* _Work to complete_: Without altering anything, output the material below.

-------- Supplied material --------

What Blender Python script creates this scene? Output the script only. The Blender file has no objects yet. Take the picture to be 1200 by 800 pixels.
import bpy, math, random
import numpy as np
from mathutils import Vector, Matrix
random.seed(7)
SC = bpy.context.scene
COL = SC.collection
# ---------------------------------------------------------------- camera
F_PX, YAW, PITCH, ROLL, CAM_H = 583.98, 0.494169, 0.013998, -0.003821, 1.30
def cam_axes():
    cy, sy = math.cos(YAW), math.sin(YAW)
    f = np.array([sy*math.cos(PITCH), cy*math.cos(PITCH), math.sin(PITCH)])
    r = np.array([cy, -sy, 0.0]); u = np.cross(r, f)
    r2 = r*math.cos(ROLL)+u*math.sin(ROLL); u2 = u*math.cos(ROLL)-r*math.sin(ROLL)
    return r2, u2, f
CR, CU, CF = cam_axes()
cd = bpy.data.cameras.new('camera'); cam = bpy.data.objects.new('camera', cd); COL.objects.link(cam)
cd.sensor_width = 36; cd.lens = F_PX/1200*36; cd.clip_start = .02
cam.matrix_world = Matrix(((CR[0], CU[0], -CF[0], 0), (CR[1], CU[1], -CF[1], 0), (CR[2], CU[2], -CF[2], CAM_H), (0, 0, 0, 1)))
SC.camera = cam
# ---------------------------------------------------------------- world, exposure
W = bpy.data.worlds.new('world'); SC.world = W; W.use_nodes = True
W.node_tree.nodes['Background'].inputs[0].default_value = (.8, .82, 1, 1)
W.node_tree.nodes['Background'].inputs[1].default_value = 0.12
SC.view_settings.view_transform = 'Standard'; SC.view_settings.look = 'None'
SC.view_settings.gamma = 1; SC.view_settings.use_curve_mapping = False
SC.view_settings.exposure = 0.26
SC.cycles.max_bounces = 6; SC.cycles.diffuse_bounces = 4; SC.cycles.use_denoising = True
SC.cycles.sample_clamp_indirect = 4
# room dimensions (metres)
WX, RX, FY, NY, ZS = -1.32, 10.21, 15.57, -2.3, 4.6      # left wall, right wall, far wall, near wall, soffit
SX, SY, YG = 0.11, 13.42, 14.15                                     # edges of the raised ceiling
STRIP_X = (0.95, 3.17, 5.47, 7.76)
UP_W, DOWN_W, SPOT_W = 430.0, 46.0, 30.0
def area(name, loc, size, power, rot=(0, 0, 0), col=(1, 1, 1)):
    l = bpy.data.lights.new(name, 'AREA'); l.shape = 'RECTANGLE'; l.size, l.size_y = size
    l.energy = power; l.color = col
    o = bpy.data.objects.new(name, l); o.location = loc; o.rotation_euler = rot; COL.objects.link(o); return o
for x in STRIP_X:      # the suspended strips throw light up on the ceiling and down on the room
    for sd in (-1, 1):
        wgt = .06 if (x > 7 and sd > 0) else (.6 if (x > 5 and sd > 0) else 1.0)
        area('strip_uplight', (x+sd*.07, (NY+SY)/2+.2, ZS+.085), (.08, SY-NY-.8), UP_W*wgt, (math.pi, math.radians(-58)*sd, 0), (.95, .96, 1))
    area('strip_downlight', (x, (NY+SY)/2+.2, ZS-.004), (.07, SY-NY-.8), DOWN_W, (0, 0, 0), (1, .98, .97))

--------

* _Final result_:
What Blender Python script creates this scene? Output the script only. The Blender file has no objects yet. Take the picture to be 1200 by 800 pixels.
import bpy, math, random
import numpy as np
from mathutils import Vector, Matrix
random.seed(7)
SC = bpy.context.scene
COL = SC.collection
# ---------------------------------------------------------------- camera
F_PX, YAW, PITCH, ROLL, CAM_H = 583.98, 0.494169, 0.013998, -0.003821, 1.30
def cam_axes():
    cy, sy = math.cos(YAW), math.sin(YAW)
    f = np.array([sy*math.cos(PITCH), cy*math.cos(PITCH), math.sin(PITCH)])
    r = np.array([cy, -sy, 0.0]); u = np.cross(r, f)
    r2 = r*math.cos(ROLL)+u*math.sin(ROLL); u2 = u*math.cos(ROLL)-r*math.sin(ROLL)
    return r2, u2, f
CR, CU, CF = cam_axes()
cd = bpy.data.cameras.new('camera'); cam = bpy.data.objects.new('camera', cd); COL.objects.link(cam)
cd.sensor_width = 36; cd.lens = F_PX/1200*36; cd.clip_start = .02
cam.matrix_world = Matrix(((CR[0], CU[0], -CF[0], 0), (CR[1], CU[1], -CF[1], 0), (CR[2], CU[2], -CF[2], CAM_H), (0, 0, 0, 1)))
SC.camera = cam
# ---------------------------------------------------------------- world, exposure
W = bpy.data.worlds.new('world'); SC.world = W; W.use_nodes = True
W.node_tree.nodes['Background'].inputs[0].default_value = (.8, .82, 1, 1)
W.node_tree.nodes['Background'].inputs[1].default_value = 0.12
SC.view_settings.view_transform = 'Standard'; SC.view_settings.look = 'None'
SC.view_settings.gamma = 1; SC.view_settings.use_curve_mapping = False
SC.view_settings.exposure = 0.26
SC.cycles.max_bounces = 6; SC.cycles.diffuse_bounces = 4; SC.cycles.use_denoising = True
SC.cycles.sample_clamp_indirect = 4
# room dimensions (metres)
WX, RX, FY, NY, ZS = -1.32, 10.21, 15.57, -2.3, 4.6      # left wall, right wall, far wall, near wall, soffit
SX, SY, YG = 0.11, 13.42, 14.15                                     # edges of the raised ceiling
STRIP_X = (0.95, 3.17, 5.47, 7.76)
UP_W, DOWN_W, SPOT_W = 430.0, 46.0, 30.0
def area(name, loc, size, power, rot=(0, 0, 0), col=(1, 1, 1)):
    l = bpy.data.lights.new(name, 'AREA'); l.shape = 'RECTANGLE'; l.size, l.size_y = size
    l.energy = power; l.color = col
    o = bpy.data.objects.new(name, l); o.location = loc; o.rotation_euler = rot; COL.objects.link(o); return o
for x in STRIP_X:      # the suspended strips throw light up on the ceiling and down on the room
    for sd in (-1, 1):
        wgt = .06 if (x > 7 and sd > 0) else (.6 if (x > 5 and sd > 0) else 1.0)
        area('strip_uplight', (x+sd*.07, (NY+SY)/2+.2, ZS+.085), (.08, SY-NY-.8), UP_W*wgt, (math.pi, math.radians(-58)*sd, 0), (.95, .96, 1))
    area('strip_downlight', (x, (NY+SY)/2+.2, ZS-.004), (.07, SY-NY-.8), DOWN_W, (0, 0, 0), (1, .98, .97))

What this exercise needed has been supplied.